-- BEGIN --

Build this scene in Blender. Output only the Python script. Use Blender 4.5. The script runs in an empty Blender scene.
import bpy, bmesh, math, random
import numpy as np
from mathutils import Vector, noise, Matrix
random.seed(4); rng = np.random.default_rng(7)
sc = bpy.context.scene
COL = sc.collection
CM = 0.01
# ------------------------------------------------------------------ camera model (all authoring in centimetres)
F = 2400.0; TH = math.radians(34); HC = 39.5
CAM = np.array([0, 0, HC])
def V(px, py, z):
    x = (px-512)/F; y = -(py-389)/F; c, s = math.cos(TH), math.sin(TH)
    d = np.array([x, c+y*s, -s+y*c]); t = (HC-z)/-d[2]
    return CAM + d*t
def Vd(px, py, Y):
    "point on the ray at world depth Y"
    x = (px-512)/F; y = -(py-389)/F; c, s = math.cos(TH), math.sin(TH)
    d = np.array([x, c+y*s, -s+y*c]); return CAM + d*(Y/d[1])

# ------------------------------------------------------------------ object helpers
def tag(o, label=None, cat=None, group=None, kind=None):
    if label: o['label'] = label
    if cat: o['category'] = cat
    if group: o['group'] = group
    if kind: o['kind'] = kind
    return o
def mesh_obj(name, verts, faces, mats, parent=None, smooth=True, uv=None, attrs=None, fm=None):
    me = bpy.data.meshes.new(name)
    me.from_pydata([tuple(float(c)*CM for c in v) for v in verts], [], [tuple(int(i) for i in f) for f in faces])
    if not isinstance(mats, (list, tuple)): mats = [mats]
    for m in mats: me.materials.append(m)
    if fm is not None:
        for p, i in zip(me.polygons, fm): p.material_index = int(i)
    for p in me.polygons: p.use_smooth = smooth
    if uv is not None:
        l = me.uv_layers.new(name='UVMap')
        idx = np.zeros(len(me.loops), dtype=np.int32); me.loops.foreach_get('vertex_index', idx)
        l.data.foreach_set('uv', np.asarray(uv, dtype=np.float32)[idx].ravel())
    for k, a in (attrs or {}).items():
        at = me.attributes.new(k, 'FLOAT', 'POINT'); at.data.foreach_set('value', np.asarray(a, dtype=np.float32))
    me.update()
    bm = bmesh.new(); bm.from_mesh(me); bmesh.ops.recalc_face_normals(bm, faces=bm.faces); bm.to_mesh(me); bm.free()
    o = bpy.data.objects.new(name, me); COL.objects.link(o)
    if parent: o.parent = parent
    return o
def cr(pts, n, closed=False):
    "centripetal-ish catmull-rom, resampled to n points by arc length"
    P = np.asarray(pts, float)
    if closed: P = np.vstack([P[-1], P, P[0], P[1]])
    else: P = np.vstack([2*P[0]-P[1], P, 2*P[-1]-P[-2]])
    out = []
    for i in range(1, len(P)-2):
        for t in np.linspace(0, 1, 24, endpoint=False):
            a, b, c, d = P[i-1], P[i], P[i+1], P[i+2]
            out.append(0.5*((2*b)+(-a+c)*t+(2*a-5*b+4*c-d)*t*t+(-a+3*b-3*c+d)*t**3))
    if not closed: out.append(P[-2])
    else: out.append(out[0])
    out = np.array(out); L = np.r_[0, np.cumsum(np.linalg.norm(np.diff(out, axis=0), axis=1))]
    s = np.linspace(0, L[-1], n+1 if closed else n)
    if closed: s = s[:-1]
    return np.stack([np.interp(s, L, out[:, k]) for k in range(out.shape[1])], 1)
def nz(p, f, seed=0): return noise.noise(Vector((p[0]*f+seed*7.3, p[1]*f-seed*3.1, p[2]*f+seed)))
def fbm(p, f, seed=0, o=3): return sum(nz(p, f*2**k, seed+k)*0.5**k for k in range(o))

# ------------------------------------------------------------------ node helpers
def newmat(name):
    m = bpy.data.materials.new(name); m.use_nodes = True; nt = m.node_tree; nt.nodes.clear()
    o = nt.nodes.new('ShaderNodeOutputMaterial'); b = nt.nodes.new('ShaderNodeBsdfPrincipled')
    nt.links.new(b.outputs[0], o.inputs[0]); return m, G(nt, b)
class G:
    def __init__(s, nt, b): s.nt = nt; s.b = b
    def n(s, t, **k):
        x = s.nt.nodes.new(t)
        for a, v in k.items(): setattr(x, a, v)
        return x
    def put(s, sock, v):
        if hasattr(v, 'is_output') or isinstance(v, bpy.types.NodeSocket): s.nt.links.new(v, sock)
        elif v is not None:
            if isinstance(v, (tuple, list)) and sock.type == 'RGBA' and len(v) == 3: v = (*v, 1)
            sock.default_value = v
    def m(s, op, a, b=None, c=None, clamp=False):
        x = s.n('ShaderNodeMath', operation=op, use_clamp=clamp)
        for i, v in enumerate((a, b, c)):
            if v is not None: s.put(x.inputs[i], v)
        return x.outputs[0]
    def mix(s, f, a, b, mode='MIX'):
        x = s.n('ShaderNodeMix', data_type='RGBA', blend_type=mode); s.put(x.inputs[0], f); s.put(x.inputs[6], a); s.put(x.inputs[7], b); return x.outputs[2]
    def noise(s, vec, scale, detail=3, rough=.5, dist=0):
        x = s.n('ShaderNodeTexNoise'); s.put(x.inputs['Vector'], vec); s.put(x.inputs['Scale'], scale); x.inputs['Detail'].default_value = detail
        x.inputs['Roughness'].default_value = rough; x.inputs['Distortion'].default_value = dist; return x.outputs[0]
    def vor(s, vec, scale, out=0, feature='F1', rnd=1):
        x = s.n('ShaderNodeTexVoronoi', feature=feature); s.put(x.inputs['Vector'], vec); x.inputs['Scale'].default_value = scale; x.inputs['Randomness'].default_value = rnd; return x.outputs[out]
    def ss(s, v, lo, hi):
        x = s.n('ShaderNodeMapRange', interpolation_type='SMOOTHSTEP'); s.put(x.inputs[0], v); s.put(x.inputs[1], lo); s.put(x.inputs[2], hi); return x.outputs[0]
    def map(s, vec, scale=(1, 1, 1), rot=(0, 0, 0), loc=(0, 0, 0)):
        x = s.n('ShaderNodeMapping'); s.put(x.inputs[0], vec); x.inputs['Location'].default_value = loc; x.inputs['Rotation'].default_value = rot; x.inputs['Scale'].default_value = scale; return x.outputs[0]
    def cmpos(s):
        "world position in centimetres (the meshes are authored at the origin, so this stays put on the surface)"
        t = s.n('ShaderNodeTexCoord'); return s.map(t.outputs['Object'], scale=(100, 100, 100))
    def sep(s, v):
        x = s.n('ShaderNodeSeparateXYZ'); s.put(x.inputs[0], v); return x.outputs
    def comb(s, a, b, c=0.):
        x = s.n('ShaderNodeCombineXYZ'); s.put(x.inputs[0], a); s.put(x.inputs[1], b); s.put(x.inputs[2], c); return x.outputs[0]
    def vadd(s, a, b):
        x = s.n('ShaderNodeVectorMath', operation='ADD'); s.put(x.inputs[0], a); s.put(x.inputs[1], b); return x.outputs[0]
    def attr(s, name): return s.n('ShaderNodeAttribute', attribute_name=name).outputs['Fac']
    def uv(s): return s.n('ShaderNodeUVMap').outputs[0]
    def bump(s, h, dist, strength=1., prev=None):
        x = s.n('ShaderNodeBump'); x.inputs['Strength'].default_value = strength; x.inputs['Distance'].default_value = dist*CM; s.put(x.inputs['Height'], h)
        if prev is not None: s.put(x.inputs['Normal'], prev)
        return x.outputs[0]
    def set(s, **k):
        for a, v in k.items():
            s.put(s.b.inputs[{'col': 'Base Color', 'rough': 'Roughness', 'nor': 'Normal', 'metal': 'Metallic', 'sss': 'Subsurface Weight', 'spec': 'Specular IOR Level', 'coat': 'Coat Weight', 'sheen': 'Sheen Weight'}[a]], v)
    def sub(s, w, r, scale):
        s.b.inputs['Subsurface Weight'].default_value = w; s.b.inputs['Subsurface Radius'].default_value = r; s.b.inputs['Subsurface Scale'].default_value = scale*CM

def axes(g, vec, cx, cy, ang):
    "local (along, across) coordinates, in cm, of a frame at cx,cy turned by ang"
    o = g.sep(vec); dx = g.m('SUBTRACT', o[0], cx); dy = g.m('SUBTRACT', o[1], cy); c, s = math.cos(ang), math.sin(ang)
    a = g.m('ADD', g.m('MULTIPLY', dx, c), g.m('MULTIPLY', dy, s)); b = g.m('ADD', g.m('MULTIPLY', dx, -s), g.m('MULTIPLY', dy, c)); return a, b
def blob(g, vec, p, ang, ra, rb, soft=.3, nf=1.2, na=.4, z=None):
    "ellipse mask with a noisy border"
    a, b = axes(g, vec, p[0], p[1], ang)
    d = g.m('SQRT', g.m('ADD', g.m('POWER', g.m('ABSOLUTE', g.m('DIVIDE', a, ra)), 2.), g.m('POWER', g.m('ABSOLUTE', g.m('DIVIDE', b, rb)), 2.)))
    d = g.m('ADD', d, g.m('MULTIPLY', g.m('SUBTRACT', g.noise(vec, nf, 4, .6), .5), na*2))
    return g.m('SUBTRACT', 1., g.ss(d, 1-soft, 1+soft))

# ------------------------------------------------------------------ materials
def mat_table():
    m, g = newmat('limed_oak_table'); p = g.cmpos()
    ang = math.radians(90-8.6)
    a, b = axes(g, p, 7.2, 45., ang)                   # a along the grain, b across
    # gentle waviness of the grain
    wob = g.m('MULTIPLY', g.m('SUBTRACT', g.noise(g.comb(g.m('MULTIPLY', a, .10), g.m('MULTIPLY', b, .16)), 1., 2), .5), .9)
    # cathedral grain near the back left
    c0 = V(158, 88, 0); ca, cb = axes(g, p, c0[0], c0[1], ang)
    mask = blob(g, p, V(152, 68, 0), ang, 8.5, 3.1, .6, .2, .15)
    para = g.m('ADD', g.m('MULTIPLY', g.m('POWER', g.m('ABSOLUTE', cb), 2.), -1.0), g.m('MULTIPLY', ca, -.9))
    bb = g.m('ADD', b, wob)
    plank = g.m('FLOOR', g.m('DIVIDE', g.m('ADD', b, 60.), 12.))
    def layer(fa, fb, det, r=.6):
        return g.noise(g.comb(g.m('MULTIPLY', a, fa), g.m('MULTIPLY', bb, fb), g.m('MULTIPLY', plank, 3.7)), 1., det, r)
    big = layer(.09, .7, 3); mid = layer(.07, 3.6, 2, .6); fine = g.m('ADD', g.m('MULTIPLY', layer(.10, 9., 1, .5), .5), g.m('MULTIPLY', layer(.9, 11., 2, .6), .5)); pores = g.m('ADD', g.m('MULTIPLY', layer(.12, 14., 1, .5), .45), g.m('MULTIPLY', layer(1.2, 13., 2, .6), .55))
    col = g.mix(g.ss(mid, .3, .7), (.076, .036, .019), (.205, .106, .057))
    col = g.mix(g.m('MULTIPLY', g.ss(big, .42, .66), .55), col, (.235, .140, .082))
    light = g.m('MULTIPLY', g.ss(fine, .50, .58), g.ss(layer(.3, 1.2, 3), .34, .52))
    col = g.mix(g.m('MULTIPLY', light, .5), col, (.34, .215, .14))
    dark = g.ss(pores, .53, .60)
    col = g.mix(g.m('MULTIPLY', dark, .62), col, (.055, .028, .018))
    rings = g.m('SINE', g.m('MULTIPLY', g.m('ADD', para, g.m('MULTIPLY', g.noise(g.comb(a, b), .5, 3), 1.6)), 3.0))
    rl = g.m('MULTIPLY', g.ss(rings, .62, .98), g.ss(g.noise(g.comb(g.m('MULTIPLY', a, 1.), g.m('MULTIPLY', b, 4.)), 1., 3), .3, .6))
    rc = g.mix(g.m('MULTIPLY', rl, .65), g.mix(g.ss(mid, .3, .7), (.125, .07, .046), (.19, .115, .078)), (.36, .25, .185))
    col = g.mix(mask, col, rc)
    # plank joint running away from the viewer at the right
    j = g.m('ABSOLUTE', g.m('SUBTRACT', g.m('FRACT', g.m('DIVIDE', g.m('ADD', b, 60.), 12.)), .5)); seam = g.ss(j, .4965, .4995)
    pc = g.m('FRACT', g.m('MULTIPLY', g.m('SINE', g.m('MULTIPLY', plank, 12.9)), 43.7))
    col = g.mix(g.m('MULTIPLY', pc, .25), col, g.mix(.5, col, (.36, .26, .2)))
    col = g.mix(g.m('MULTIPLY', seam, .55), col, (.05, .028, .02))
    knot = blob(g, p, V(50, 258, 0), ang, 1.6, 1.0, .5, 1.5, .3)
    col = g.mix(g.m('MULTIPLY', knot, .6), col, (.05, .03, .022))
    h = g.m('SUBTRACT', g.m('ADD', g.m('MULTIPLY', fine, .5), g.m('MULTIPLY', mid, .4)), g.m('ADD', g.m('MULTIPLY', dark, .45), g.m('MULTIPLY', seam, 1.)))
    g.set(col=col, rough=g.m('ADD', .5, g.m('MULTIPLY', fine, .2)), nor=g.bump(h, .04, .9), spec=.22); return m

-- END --

Short task. Check every line for "this" and show the ones that have it.

Task output.
Build this scene in Blender. Output only the Python script. Use Blender 4.5. The script runs in an empty Blender scene.
        "world position in centimetres (the meshes are authored at the origin, so this stays put on the surface)"